Monday, 9 July 2012
Staffordshire (Westin Copley Place)
Predicting wind and turbulent transport of heat, water vapor and pollutants through wind farms is of great importance for wind engineering, wind energy and environmental applications. It requires detailed knowledge of atmospheric boundary layer (ABL) over a wide range of spatial and temporal scales. The complexity of such flows makes it difficult to obtain all the needed information through field experiments alone, and often necessitates high-resolution eddy-resolving numerical tools such as large-eddy simulation (LES). In this study, large-eddy simulation is used to simulate the neutrally stratified planetary boundary layer (PBL) under the stably stratified free atmosphere through a very large wind farm. In this type of flow the stable stratification aloft puts a constraint on the growth of the largest turbulent eddies in the vertical direction and leads to lower boundary layer depth compared with the standard Ekman layer.

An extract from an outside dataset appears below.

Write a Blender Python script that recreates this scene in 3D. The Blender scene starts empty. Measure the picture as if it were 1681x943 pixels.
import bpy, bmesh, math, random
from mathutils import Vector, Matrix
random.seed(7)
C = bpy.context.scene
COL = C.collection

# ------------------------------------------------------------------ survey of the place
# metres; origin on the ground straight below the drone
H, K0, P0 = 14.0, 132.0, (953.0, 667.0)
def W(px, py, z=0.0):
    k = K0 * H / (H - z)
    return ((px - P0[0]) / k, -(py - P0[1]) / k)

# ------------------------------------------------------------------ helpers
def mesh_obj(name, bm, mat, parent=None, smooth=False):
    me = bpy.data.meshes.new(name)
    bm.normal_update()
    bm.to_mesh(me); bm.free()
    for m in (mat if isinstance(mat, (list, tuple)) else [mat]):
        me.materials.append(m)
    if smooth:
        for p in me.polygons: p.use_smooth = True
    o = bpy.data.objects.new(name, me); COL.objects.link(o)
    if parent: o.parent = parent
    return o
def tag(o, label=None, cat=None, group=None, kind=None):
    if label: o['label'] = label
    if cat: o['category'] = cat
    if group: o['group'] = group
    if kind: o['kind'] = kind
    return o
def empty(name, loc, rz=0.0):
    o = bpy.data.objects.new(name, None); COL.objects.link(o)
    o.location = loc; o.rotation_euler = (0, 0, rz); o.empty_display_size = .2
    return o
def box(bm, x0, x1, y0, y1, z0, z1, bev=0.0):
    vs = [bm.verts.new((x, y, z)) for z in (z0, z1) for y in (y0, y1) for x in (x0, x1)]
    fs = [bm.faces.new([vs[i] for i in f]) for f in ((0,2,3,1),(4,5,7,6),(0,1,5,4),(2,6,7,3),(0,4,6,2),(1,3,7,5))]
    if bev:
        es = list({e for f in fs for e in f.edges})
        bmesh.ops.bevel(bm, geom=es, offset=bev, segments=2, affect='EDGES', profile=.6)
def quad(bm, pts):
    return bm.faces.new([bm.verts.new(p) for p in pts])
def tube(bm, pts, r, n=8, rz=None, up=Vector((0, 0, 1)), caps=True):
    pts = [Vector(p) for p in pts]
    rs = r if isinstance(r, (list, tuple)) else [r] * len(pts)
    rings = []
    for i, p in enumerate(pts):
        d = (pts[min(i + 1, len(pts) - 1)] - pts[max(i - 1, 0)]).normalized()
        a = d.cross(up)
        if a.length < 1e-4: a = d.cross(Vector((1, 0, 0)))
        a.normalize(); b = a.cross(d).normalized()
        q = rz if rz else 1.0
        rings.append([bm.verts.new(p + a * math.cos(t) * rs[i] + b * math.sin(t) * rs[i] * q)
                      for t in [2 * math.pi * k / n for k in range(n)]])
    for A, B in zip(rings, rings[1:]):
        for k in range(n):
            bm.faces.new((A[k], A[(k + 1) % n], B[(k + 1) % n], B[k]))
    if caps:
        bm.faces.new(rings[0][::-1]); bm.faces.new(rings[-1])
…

To do this, tuning-free Lagrangian scale-dependent dynamic models (Stoll and Porte-Agel 2006) are used to model the subgrid-scale fluxes and the turbine-induced forces are parameterized using the actuator disk model (Wu and Porte-Agel 2011). Considering the effects of earth's rotation and static stability in the free atmosphere has two important advantages with respect to using a constant pressure gradient forcing and no capping inversion. First, considering the Coriolis forces in the governing equations allows to investigate how the direction of the wind changes inside and above the farm due to the presence of the turbines, which is not possible in the unidirectional boundary layer flow resulting from an imposed pressure gradient. Second, the important effect of the wind farm on the boundary-layer height growth can be explicitly resolved and studied. In the present work the influence of a very large wind farm on the vertical distribution of momentum and scalar fluxes inside the ABL is assessed. The influence of different configurations on the extracted power by the turbines and spatial distribution of surface fluxes is evaluated as well as the effect of the magnitude of the geostrophic wind and the resulting effective surface roughness. Finally, the influence of the stratification on the growth of the PBL depth, surface fluxes and the power produced by the turbines is evaluated.